When it comes to cross-cultural studies that compare national drug policies, and with the ambition to explain differences by diverging national contexts, the number of scientific studies is quite low. S. D. Stein (1985) has compared the shaping of drug policies in the US and Britain at the beginning of the twentieth century. His focus is on the implementation of provisions of international conventions and the ways in which separate rule-creating institutions interlock. The absence of a domestic drug problem (in Britain) provided an opportunity to examine the diverse ways in which dissimilar social structures refract an identical legislative policy. National drug acts were interpreted very differently by administrative agencies that were liable for the implementation.

Jan-Willem Gerritsen (1993) compared regulation regimes on a socially accepted substance, alcohol, and an unaccepted substance (if used for pleasure), opium, in the US, the Netherlands, and England. In the study, based on secondary sources, he focused on large socialhistorical processes and analysed the developments of regulation regimes according to five themes: state formation and state revenues, professionalisation of physicians, industrialisation and temperance movements, addiction and curing, prohibition and illegal market formation.

The German criminologist Sebastian Scheerer (1982) has compared the development of the Dutch Opium Act and the German Betaubungsmittelgesetze. The main part of his study of the German drug act of 1971 is based on an analysis of German governmental texts and data from the media. The Dutch part serves primarily to contrast developments of the German drug act. Furthermore, the study of developments of the Dutch drug act is primarily based on interviews with officials and scholars, not on documents as a primary source.
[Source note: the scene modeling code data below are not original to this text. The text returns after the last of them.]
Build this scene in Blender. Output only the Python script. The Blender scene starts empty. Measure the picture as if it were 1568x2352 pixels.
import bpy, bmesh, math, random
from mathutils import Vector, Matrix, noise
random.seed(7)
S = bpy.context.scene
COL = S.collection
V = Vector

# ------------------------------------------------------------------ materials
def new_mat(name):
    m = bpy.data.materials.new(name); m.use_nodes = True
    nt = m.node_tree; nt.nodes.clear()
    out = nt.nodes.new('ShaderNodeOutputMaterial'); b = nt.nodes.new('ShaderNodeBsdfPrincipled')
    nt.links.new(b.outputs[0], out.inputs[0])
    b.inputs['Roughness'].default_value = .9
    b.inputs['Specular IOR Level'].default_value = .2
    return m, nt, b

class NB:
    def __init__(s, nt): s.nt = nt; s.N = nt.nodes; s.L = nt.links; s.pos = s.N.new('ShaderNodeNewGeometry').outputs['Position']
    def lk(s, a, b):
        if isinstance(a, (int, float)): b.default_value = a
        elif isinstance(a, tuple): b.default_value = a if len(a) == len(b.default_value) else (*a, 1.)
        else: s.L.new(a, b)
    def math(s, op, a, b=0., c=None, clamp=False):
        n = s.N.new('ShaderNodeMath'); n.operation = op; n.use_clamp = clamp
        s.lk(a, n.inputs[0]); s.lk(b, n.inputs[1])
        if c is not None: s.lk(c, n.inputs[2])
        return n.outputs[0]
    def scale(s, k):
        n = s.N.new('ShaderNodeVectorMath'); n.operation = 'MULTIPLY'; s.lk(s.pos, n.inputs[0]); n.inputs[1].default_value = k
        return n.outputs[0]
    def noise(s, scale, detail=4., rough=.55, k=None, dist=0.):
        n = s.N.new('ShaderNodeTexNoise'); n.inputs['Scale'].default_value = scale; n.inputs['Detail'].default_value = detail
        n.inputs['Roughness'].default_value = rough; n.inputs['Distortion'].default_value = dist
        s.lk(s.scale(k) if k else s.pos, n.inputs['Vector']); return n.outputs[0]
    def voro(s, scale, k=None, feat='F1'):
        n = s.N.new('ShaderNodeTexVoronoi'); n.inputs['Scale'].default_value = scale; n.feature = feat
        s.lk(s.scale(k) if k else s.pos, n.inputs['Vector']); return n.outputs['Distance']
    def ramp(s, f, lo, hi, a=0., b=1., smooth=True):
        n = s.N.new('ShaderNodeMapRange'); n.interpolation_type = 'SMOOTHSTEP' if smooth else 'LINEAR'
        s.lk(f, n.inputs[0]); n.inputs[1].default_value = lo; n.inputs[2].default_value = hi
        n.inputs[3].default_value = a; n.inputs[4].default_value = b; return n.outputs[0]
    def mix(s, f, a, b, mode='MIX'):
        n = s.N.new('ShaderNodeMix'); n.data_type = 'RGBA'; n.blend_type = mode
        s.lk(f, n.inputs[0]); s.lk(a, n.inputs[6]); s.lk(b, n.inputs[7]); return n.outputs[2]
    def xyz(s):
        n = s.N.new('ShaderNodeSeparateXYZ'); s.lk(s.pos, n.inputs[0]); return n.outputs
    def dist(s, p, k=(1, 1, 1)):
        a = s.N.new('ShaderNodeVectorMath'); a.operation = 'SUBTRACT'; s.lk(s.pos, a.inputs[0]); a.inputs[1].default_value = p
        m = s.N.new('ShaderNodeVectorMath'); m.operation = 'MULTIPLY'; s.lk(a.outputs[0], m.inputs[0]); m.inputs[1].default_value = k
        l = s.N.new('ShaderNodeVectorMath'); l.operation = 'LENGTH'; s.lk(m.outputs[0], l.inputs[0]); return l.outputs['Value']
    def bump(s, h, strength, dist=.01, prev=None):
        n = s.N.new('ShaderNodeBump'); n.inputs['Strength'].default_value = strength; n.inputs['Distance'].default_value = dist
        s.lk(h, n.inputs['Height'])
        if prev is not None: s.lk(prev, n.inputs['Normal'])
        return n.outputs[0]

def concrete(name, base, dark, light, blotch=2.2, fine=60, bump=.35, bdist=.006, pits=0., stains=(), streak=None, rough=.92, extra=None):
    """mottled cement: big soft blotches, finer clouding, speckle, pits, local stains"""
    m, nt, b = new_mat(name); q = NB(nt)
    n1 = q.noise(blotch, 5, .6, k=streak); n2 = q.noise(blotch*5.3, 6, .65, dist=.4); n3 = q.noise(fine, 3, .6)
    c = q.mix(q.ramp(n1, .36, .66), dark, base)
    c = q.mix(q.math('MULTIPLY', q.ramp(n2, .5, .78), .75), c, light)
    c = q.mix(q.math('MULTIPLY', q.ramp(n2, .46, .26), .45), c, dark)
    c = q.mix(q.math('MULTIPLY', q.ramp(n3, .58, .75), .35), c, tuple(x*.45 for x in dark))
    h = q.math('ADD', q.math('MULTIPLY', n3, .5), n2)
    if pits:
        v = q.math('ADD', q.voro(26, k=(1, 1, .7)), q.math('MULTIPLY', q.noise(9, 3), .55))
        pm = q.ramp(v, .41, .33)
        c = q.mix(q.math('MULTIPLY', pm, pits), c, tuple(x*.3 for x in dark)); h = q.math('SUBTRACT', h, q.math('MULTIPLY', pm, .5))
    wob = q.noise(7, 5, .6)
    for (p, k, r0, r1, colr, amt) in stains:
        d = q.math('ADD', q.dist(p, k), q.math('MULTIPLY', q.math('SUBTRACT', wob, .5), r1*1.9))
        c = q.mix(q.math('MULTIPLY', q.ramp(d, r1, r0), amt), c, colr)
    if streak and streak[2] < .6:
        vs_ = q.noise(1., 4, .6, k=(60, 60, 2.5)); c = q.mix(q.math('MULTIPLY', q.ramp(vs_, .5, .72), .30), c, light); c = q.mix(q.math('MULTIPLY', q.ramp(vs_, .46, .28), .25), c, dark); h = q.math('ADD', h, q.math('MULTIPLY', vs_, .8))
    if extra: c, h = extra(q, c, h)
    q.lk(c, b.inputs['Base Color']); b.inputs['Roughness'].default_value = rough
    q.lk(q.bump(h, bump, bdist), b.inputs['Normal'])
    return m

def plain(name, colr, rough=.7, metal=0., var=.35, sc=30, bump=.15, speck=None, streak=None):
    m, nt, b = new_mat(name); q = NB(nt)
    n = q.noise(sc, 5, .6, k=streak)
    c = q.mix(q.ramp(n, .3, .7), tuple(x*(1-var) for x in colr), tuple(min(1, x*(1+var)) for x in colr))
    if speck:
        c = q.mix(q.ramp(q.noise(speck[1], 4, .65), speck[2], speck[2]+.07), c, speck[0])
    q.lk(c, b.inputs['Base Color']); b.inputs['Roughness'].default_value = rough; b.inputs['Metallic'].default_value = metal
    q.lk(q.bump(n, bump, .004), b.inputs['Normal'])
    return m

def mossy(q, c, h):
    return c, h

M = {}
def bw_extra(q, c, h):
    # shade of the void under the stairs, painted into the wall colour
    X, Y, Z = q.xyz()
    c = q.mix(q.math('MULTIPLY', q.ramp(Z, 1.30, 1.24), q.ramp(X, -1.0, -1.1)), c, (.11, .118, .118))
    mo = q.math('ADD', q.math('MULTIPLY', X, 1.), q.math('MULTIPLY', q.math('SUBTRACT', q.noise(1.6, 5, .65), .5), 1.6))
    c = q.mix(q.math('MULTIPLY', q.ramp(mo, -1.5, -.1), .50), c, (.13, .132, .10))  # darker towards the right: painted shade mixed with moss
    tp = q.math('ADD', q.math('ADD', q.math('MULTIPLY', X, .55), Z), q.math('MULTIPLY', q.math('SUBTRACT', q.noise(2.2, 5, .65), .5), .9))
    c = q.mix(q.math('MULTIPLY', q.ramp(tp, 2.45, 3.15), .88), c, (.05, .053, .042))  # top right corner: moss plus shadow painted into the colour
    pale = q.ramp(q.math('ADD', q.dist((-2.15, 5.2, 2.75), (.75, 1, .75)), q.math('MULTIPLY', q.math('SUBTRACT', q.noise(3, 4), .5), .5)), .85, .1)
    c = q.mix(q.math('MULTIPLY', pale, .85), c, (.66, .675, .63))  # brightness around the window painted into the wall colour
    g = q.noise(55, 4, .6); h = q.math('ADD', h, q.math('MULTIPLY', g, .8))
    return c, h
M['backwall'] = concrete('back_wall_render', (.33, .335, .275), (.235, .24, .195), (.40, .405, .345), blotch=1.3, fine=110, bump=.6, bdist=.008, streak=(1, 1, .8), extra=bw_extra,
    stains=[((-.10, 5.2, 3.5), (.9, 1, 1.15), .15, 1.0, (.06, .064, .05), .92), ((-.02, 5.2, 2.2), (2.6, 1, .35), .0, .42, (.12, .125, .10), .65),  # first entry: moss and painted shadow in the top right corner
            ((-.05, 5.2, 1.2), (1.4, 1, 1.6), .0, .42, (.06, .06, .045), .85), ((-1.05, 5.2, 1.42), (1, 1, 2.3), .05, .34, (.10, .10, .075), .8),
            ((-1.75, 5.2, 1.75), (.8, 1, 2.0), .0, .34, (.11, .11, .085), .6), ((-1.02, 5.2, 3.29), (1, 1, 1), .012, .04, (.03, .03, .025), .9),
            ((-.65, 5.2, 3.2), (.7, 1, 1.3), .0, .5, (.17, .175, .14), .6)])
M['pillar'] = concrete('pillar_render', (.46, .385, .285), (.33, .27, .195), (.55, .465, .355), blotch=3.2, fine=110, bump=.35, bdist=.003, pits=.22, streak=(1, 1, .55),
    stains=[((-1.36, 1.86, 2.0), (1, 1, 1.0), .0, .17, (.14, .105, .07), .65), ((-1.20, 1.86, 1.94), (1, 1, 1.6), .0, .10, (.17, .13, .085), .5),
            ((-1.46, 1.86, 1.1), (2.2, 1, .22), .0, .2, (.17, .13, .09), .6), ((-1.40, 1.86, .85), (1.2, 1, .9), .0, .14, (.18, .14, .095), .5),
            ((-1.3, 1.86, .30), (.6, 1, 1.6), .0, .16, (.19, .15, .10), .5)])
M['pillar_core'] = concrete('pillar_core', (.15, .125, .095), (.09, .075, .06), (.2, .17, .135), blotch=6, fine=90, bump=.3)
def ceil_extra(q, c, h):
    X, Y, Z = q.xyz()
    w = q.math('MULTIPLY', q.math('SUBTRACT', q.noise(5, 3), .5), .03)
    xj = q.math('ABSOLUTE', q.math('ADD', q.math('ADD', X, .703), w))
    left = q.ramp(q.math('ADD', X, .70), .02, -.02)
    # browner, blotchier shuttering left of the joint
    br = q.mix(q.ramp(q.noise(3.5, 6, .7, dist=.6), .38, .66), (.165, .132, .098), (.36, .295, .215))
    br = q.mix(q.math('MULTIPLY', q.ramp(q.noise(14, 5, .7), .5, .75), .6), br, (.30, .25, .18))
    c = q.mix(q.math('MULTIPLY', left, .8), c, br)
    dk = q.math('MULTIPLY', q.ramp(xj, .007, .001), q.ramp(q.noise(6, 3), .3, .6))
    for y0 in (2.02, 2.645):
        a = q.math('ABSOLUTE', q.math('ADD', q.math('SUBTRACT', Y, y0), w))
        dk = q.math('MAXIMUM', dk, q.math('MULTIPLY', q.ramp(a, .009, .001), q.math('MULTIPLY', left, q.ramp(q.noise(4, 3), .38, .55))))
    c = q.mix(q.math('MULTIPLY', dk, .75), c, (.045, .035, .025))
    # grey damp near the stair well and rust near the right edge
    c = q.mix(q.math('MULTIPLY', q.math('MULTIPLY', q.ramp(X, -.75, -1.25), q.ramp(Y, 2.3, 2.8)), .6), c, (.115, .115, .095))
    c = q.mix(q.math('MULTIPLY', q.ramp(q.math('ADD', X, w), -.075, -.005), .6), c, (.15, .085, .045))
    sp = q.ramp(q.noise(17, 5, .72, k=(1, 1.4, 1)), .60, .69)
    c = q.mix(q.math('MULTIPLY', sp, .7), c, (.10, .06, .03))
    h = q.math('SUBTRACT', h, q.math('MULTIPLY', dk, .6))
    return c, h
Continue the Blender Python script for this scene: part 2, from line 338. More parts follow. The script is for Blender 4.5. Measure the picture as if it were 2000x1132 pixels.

Hakkarainen, Jetsu, and Skretting (1996) have compared drug policy issues in the Nordic parliaments during the 1980s and early 1990s. They searched for the most essential conventions and conceptions that framed the drug problem. The study is a contemporary content analysis, not an attempt to explain the differences by a historical dimension.

The Danish criminologist Lau Larsen (1996) has studied discourses on drug issues in Norway, Sweden, and Denmark in political debates and media on two particular occasions, at the end of the 1960s and the beginning of the 1980s. His focus is on discourses on control matters and their impact on Danish drug policy.

None of the studies above focuses on the definition process that preceded the establishing of a drug policy and its implementation during the formation period. Other studies conducted by Lindgren (1993) and Olsson (1994) studied discourses on drugs in Sweden from the beginning of the twentieth century until the 1970s and their influence on the Swedish drug policy. However, they are not crosscultural studies.

In recent years, there has been an increasing demand for comparative studies on the drug and policies in different countries (Berridge 1998; MacGregor 1999). The contribution of this thesis is its focus on the process of problem definitions related to the historical socio-political context in which they emerged. Furthermore, the impact of the international control system on the formation of a national drug policy adds another dimension to the study of drug policies.